Multiple Microsoft 365 services have been hit by an outage that is affecting users around the world. The problems have disrupted access to a large number of services including Microsoft Teams, OneDrive and Outlook.
Microsoft says that it may have found the source of the issues, but they are yet to be resolved, and no specific details have been revealed. The company is also looking into Azure connectivity problems.
Over on Downdetector, there have been huge spikes in issues reported with Microsoft 365, Outlook.com, Azure and Xbox Live.
Microsoft acknowledged the outages in a tweet via the Microsoft 365 Status Twitter account:
On the Office 365 Service Health Status page, the company confirmed that Microsoft 365 Admin Center has suffered Service Degradation, going on to provide the following details:
Title: Users may be unable to access multiple Microsoft 365 services
User impact: Users are unable to access multiple Microsoft 365 services.
More info: Impact is occurring to the following services but is not limited to them: -Microsoft Teams -Exchange Online -Outlook -SharePoint Online -OneDrive for Business -Microsoft Graph -PowerBi – Microsoft 365 Admin Center
Current status: We’ve isolated the problem to a networking configuration issue, and we are analyzing the best mitigation strategy to address it without causing additional impact. We’ll provide more information once we have additional information.

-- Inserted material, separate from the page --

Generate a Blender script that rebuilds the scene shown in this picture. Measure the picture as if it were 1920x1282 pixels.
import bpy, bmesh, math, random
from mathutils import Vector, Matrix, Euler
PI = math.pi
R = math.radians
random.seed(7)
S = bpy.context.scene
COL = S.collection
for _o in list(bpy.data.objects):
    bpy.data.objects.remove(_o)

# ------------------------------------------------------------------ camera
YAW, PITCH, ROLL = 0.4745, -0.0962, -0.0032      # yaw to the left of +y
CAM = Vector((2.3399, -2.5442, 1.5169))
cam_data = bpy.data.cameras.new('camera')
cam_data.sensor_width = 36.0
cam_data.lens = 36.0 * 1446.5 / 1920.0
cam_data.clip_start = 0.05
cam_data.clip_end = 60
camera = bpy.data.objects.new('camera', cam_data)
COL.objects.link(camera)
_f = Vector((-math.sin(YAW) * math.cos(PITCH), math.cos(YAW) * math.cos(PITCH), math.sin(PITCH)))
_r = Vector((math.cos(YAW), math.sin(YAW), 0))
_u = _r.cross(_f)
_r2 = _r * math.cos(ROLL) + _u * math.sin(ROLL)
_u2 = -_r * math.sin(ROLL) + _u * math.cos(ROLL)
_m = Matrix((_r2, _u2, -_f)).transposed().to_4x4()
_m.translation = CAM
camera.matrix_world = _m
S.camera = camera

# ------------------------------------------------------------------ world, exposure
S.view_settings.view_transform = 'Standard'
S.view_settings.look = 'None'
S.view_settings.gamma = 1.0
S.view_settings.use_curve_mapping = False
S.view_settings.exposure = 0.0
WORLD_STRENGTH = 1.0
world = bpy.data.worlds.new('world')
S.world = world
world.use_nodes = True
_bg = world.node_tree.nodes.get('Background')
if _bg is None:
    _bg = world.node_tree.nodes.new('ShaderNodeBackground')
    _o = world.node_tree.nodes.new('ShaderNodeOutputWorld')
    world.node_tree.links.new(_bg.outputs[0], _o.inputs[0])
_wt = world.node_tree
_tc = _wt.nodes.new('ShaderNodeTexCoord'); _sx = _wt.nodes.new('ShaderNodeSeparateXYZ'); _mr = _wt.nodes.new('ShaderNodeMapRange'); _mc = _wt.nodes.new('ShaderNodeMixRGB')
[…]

Scope of impact: Any user serviced by the affected infrastructure may be unable to access multiple Microsoft 365 services.
There is also a warning about problems with Microsoft Azure:
Starting at 07:05 UTC on 25 January 2023, customers may experience issues with networking connectivity, manifesting as network latency and/or timeouts when attempting to connect to Azure resources in multiple regions, as well as other Microsoft services. We are actively investigating and will share updates as soon as more is known.
Although Microsoft now seems to know the cause of the issues, it is not clear how long it will take to address the outage.